About a year ago, I happened upon this statement about the Monitor in the Harvard Business Review – under the charming heading of “do things that don’t interest you”:

“Many things that end up” being meaningful, writes social scientist Joseph Grenny, “have come from conference workshops, articles, or online videos that began as a chore and ended with an insight. My work in Kenya, for example, was heavily influenced by a Christian Science Monitor article I had forced myself to read 10 years earlier. Sometimes, we call things ‘boring’ simply because they lie outside the box we are currently in.”

If you were to come up with a punchline to a joke about the Monitor, that would probably be it. We’re seen as being global, fair, insightful, and perhaps a bit too earnest. We’re the bran muffin of journalism.

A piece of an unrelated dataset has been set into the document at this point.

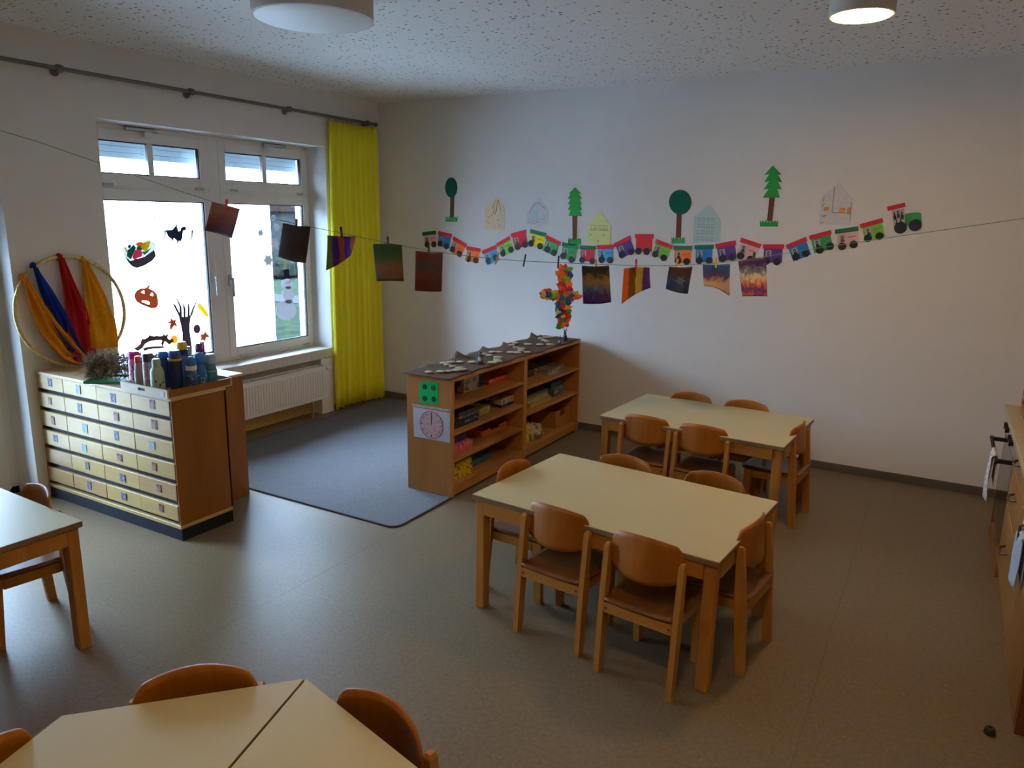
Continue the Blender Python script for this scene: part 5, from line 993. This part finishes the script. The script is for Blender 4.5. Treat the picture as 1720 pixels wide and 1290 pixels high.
for kind, pts in HOUSES:
    t = thing('paper_house', HL[kind], 'paper house', (0, 0, 0), 0, 'paper houses on the back wall')
    xs = [p[0] for p in pts]; zs = [p[1] for p in pts]; x0, x1, z0, z1 = min(xs), max(xs), min(zs), max(zs); wd, ht = x1-x0, z1-z0
    b = MB(); b.prism(pts, XZ(-.001), 0, .0015)
    b.make('house_sheet', MT[HMAT[kind]], t)
    Q = lambda u, v: (x0+u*wd, z0+v*ht)
    def stroke(pl_, m_, r=.0022, name='drawn_line'):
        MB().tube([(Q(*p)[0], -.0028, Q(*p)[1]) for p in pl_], r, 5).make(name, m_, t)
    def patch(u0, v0, u1, v1, m_): MB().prism([Q(u0, v0), Q(u1, v0), Q(u1, v1), Q(u0, v1)], XZ(-.0025), 0, .0006).make('drawn_patch', m_, t)
    if kind == 'peach':
        for p in ([(.55, .9), (.35, .62)], [(.62, .9), (.60, .55)], [(.66, .9), (.8, .6)], [(.5, .75), (.42, .48)], [(.62, .7), (.50, .45)]): stroke(p, MT['penbrown'])
        for k in range(12): u, v = rw.uniform(.1, .9), rw.uniform(.05, .6); stroke([(u, v), (u+.03, v+.02)], MT['penbrown'], .0028)
    elif kind == 'white':
        patch(.32, .35, .55, .6, MT['p_paleblue'])
        for u, v in ((.3, .15), (.12, .2), (.5, .2), (.75, .3)): stroke([(u, v), (u+.1, v), (u+.1, v+.12), (u, v+.12), (u, v)], MT['pencil'], .0016)
        stroke([(.15, .45), (.35, .75), (.55, .85), (.85, .65)], MT['pencil'], .002)
    elif kind == 'yellow':
        for k in range(4): u = .18+.18*k; stroke([(u, .47), (u+.13, .47), (u+.13, .58), (u, .58), (u, .47)], MT['pencil'], .0016)
        stroke([(.1, .44), (.9, .44)], MT['pencil'], .0016)
        for u, v in ((.12, .28), (.68, .28), (.45, .10)): stroke([(u, v), (u+.06, v+.03)], MT['pencil'], .003)
    elif kind == 'paleblue':
        for i in range(4):
            for j in range(4): u, v = .16+.17*i, .08+.16*j; stroke([(u, v), (u+.09, v), (u+.09, v+.08), (u, v+.08), (u, v)], MT['pencil'], .0016)
    else:
        patch(.12, .34, .28, .42, MT['crayon']); patch(.60, .30, .78, .40, MT['crayon']); patch(.84, .28, .94, .42, MT['crayon']); patch(.16, .50, .24, .55, MT['p_yellow'])
        for p in ([(.07, .55), (.09, .66)], [(.07, .42), (.07, .50)], [(.10, .2), (.22, .24)], [(.08, .22), (.2, .18)], [(.05, .04), (.15, .06)], [(.38, .3), (.98, .28)], [(.38, .3), (.38, .9)], [(.95, .1), (.95, .55)]): stroke(p, MT['pencil'], .0022)
# ------------------------------------------------------------------ clothes line with paintings
LPT = [Vector(p) for p in LINE]
P0v, P1v = Vector((0.0, -3.462)), Vector((5.955, -.147))
MT['cord'] = plain('green_cord', (.10, .30, .20), .6, .1)
ldir = (LPT[-1]-LPT[0]); ldir.z = 0; ldir.normalize(); lnorm = Vector((ldir.y, -ldir.x, 0))     # lnorm points to the room
s_end = (5.955-LPT[-1].x)/ldir.x
endp = LPT[-1]+ldir*s_end+Vector((0, 0, s_end*.10))
startp = LPT[0]-ldir*(LPT[0].x-.002)/ldir.x+Vector((0, 0, .004))
t = thing('clothes_line', 'thin green cord strung across the room from the window pier', 'cord', (0, 0, 0))
MB().tube([startp]+LPT[1:]+[endp], .0021, 6).make('cord', MT['cord'], t, 60)
for p, ax_, s_ in ((startp, 'x', 1), (endp, 'x', -1)):
    MB().lathe([(.009, 0), (.009, .004*s_), (.003, .006*s_), (.003, .014*s_)], 10, (p.x-.002*s_, p.y, p.z), 'x').make('hook', MT['metal'], t, 60)
def line_z(x):
    for a, b in zip(LPT, LPT[1:]):
        if a.x <= x <= b.x: return a.z+(b.z-a.z)*(x-a.x)/(b.x-a.x)
    return LPT[-1].z
c_ = lambda *a: srgb(*a)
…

But you know what? We change lives. And I’m going to argue that we change lives precisely because we force open that too-small box that most human beings think they live in.

The Monitor is a peculiar little publication that’s hard for the world to figure out. We’re run by a church, but we’re not only for church members and we’re not about converting people. We’re known as being fair even as the world becomes as polarized as at any time since the newspaper’s founding in 1908.

We have a mission beyond circulation, we want to bridge divides. We’re about kicking down the door of thought everywhere and saying, “You are bigger and more capable than you realize. And we can prove it.”